SET TASK: Print out every line, exactly as written.
↓↓↓
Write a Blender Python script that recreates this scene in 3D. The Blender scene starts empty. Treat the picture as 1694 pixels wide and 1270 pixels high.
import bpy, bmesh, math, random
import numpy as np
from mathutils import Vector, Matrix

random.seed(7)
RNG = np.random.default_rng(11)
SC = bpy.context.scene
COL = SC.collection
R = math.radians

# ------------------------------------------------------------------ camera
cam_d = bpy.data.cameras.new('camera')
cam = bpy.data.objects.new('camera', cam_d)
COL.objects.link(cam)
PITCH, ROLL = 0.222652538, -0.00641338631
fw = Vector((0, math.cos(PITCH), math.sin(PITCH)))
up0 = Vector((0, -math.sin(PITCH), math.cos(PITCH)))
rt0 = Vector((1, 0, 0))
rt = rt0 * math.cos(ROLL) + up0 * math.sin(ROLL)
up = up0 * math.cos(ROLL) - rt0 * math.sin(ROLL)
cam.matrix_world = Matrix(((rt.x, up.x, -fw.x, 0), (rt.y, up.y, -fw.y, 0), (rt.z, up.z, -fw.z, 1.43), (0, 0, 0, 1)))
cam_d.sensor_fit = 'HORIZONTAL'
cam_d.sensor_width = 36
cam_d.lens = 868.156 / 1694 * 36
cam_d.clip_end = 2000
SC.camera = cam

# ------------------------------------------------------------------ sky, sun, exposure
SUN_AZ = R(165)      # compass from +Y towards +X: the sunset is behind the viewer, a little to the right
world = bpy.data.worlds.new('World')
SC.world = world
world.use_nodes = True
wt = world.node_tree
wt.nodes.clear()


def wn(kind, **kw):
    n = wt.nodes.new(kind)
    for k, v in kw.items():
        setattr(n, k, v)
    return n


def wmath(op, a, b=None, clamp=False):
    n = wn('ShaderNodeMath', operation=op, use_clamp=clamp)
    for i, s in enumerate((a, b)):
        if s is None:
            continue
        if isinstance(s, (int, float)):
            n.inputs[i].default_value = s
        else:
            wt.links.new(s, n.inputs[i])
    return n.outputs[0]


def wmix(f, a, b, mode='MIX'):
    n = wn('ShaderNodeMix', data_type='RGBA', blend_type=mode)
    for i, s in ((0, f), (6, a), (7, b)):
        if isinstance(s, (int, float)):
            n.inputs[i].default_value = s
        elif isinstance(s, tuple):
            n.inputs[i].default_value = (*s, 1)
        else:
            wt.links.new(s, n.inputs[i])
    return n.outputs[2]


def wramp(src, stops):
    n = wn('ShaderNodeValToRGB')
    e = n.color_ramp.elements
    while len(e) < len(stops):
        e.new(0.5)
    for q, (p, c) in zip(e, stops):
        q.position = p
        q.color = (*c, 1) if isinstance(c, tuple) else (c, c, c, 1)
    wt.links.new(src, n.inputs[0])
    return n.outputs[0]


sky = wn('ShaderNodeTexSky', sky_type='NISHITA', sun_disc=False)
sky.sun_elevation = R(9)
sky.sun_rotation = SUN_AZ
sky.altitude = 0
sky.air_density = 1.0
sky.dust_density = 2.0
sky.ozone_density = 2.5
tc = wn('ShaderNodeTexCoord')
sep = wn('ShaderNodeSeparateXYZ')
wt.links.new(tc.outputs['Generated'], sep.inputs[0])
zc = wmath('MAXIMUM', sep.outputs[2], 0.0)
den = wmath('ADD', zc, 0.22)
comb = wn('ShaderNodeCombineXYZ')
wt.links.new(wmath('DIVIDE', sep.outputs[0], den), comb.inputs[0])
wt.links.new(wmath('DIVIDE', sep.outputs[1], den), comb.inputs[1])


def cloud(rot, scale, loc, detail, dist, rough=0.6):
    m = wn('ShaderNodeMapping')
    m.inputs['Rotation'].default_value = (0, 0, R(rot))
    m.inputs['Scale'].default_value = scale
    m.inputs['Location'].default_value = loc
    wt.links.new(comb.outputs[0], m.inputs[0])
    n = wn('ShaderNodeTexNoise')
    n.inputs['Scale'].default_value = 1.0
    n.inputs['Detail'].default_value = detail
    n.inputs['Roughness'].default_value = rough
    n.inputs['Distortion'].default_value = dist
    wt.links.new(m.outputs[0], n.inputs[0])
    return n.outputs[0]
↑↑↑
COMPLETE ANSWER:
Write a Blender Python script that recreates this scene in 3D. The Blender scene starts empty. Treat the picture as 1694 pixels wide and 1270 pixels high.
import bpy, bmesh, math, random
import numpy as np
from mathutils import Vector, Matrix

random.seed(7)
RNG = np.random.default_rng(11)
SC = bpy.context.scene
COL = SC.collection
R = math.radians

# ------------------------------------------------------------------ camera
cam_d = bpy.data.cameras.new('camera')
cam = bpy.data.objects.new('camera', cam_d)
COL.objects.link(cam)
PITCH, ROLL = 0.222652538, -0.00641338631
fw = Vector((0, math.cos(PITCH), math.sin(PITCH)))
up0 = Vector((0, -math.sin(PITCH), math.cos(PITCH)))
rt0 = Vector((1, 0, 0))
rt = rt0 * math.cos(ROLL) + up0 * math.sin(ROLL)
up = up0 * math.cos(ROLL) - rt0 * math.sin(ROLL)
cam.matrix_world = Matrix(((rt.x, up.x, -fw.x, 0), (rt.y, up.y, -fw.y, 0), (rt.z, up.z, -fw.z, 1.43), (0, 0, 0, 1)))
cam_d.sensor_fit = 'HORIZONTAL'
cam_d.sensor_width = 36
cam_d.lens = 868.156 / 1694 * 36
cam_d.clip_end = 2000
SC.camera = cam

# ------------------------------------------------------------------ sky, sun, exposure
SUN_AZ = R(165)      # compass from +Y towards +X: the sunset is behind the viewer, a little to the right
world = bpy.data.worlds.new('World')
SC.world = world
world.use_nodes = True
wt = world.node_tree
wt.nodes.clear()


def wn(kind, **kw):
    n = wt.nodes.new(kind)
    for k, v in kw.items():
        setattr(n, k, v)
    return n


def wmath(op, a, b=None, clamp=False):
    n = wn('ShaderNodeMath', operation=op, use_clamp=clamp)
    for i, s in enumerate((a, b)):
        if s is None:
            continue
        if isinstance(s, (int, float)):
            n.inputs[i].default_value = s
        else:
            wt.links.new(s, n.inputs[i])
    return n.outputs[0]


def wmix(f, a, b, mode='MIX'):
    n = wn('ShaderNodeMix', data_type='RGBA', blend_type=mode)
    for i, s in ((0, f), (6, a), (7, b)):
        if isinstance(s, (int, float)):
            n.inputs[i].default_value = s
        elif isinstance(s, tuple):
            n.inputs[i].default_value = (*s, 1)
        else:
            wt.links.new(s, n.inputs[i])
    return n.outputs[2]


def wramp(src, stops):
    n = wn('ShaderNodeValToRGB')
    e = n.color_ramp.elements
    while len(e) < len(stops):
        e.new(0.5)
    for q, (p, c) in zip(e, stops):
        q.position = p
        q.color = (*c, 1) if isinstance(c, tuple) else (c, c, c, 1)
    wt.links.new(src, n.inputs[0])
    return n.outputs[0]


sky = wn('ShaderNodeTexSky', sky_type='NISHITA', sun_disc=False)
sky.sun_elevation = R(9)
sky.sun_rotation = SUN_AZ
sky.altitude = 0
sky.air_density = 1.0
sky.dust_density = 2.0
sky.ozone_density = 2.5
tc = wn('ShaderNodeTexCoord')
sep = wn('ShaderNodeSeparateXYZ')
wt.links.new(tc.outputs['Generated'], sep.inputs[0])
zc = wmath('MAXIMUM', sep.outputs[2], 0.0)
den = wmath('ADD', zc, 0.22)
comb = wn('ShaderNodeCombineXYZ')
wt.links.new(wmath('DIVIDE', sep.outputs[0], den), comb.inputs[0])
wt.links.new(wmath('DIVIDE', sep.outputs[1], den), comb.inputs[1])


def cloud(rot, scale, loc, detail, dist, rough=0.6):
    m = wn('ShaderNodeMapping')
    m.inputs['Rotation'].default_value = (0, 0, R(rot))
    m.inputs['Scale'].default_value = scale
    m.inputs['Location'].default_value = loc
    wt.links.new(comb.outputs[0], m.inputs[0])
    n = wn('ShaderNodeTexNoise')
    n.inputs['Scale'].default_value = 1.0
    n.inputs['Detail'].default_value = detail
    n.inputs['Roughness'].default_value = rough
    n.inputs['Distortion'].default_value = dist
    wt.links.new(m.outputs[0], n.inputs[0])
    return n.outputs[0]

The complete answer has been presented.